И когда в 93-м расстреливали здание Верховного Совета и передавали этот расстрел в прямом эфире, перемежая рекламой наш несмываемый позор, когда русские стреляли в русских, Валя говорил, что ему уже никогда не очнуться от этого ужаса: «Когда всё кончилось, я отошёл от телевизора весь обугленный».

Потом они вместе с журналистом Виктором Кожемяко выпустили книгу «Эти двадцать убийственных лет» о 90-х годах, об уничтожении России.

И за его пронзительные повести и рассказы, особенно за образы русских женщин, за выступления в защиту достоинства русского человека его любили. Вот пример: улетали с Ольхона и уже стояли у самолёта. Валя даже как-то виновато сказал: «Да, вот омулем на распялке не успели угостить». Это слышал кто-то из экипажа. И задержали рейс. Запылал костёр, явилось ведро свежего омуля, его стали особым образом разделывать, укреплять на рогульках перед огнём. Прошло всего двадцать, самое большее двадцать пять минут, и мы пробовали незабвенный благоухающий продукт.

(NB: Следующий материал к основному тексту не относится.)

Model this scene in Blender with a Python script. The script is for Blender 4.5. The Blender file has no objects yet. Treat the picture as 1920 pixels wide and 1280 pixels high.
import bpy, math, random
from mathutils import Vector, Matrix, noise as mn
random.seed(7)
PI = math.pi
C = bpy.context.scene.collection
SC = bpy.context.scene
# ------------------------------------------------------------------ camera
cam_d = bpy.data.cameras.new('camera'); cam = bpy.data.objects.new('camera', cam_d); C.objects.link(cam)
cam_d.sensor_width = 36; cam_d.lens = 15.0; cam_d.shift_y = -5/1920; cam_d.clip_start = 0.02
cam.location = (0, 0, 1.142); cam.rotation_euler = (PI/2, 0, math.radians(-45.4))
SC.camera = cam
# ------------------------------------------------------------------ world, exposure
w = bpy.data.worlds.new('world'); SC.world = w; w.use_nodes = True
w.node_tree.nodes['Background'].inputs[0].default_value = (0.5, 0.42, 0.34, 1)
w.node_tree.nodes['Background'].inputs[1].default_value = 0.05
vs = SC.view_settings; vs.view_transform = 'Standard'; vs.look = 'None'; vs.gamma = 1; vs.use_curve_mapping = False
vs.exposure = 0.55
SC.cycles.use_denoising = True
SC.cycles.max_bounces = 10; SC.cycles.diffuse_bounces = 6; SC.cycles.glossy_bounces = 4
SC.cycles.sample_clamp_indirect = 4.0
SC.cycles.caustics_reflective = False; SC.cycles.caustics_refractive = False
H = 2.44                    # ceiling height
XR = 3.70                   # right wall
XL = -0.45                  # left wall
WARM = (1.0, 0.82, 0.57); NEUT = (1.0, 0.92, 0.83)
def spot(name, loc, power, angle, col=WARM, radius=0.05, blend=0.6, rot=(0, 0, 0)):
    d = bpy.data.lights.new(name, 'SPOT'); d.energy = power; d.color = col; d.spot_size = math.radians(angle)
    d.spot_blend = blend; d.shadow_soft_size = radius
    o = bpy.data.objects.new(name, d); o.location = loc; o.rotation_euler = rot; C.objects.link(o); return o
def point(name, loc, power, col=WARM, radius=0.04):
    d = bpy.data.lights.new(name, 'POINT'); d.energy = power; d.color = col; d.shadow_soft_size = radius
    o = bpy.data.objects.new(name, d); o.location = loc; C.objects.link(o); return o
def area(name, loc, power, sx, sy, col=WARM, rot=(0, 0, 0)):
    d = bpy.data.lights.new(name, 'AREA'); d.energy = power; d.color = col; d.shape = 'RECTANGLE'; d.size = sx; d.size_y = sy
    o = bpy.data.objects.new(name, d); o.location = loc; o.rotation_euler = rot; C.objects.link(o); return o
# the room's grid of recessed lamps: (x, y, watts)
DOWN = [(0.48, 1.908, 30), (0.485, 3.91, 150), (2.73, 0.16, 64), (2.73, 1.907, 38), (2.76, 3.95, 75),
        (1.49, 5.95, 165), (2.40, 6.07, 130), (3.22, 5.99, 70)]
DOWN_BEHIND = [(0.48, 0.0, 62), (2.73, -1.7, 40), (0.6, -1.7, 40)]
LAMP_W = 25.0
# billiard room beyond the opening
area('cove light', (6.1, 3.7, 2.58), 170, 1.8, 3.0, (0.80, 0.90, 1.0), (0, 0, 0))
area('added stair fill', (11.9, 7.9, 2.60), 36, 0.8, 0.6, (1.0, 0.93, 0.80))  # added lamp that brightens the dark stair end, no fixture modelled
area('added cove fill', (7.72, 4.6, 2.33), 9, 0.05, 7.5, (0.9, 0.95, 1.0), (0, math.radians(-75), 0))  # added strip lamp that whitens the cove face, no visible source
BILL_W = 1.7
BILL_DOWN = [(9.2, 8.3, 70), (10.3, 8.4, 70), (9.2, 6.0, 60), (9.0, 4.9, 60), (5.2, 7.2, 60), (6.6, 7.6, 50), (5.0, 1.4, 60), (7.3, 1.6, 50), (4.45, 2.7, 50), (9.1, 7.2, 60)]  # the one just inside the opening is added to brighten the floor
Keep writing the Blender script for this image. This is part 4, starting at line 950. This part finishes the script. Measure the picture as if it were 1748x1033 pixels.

Сколько времени, здоровья, нервов убавляла борьба за сохранение памятников истории и культуры, борьба за издание исторического и философского наследия. Например, за «Историю государства Российского» Карамзина. Наивные люди, мы думали: вот издадим Карамзина и Россия спасена. Писали в инстанции, просили. Отвечали: нет бумаги. Тогда, в сентябре 91-го, пришли в Комитет по печати Сергей Залыгин, Виктор Астафьев, Владимир Личутин, Тариф Ахунов, Анатолий Ким, Валентин Распутин, Василий Белов, Виктор Потанин, аз многогрешный и сказали: мы отказываемся от изданий своих книг и отдаём бумагу на Карамзина. И подействовало. А борьба с поворотом северных рек на юг. Первым начал писать о повороте рек именно Василий Белов. Статью «Спасут ли Воже и Лача Каспийское море?». Потом Михаил Лемешев, учёные. А сколько сил ушло на «Байкальское движение», тут полностью заслуга Распутина. Бросали все свои дела и вставали грудью за Россию. Эти многолюдные вечера, поездки, хождение по кабинетам. Меня встретила Вика Токарева, мы с ней были в 68-69-м годах сценаристами Центрального телевидения, и спросила: «Слушай, зачем вам это надо? Вы же писатели». Да, писатели, но писатели русские.

Именно благодаря во многом Распутину и Белову роль писателя в России была самой авторитетной. Даже так бывало: что-то случается в стране, тут же вопрос а куда смотрят писатели? Во всём верили нам. Например, выступаем на встрече, говорим, поэты стихи читают. Встаёт в первом ряду старик: «Это вы всё хорошо отобразили. Но скажите, как бороться с колорадским жуком?»

В палате я устроил иконостасик в углу, обращённом как раз одновременно и на восток, и на церковь в Беседах. Палату стал называть своей больничной кельей. И уже привык к ней, и бежал в неё отдохнуть от процедур и очередей перед кабинетами. И постоянно утыкался в стекло с видом на церковь в Беседах. И всё больше хотелось побывать в ней. Вроде недалеко. Конечно, пересечь окружную дорогу, по которой по шестирядному шоссе в одну строну и шестирядному в другую несутся машины, сотни машин за минуту, немыслимо. Но бывают же интервалы. Я даже вычислял: вот вроде напор схлынул, тут бы я успел до середины добежать, отдохнул бы и дождался бы и на той стороне паузы в движении. Рискованно, конечно. Но, если что, можно пройти вправо или влево, должны же быть переходы. Из окна не видно.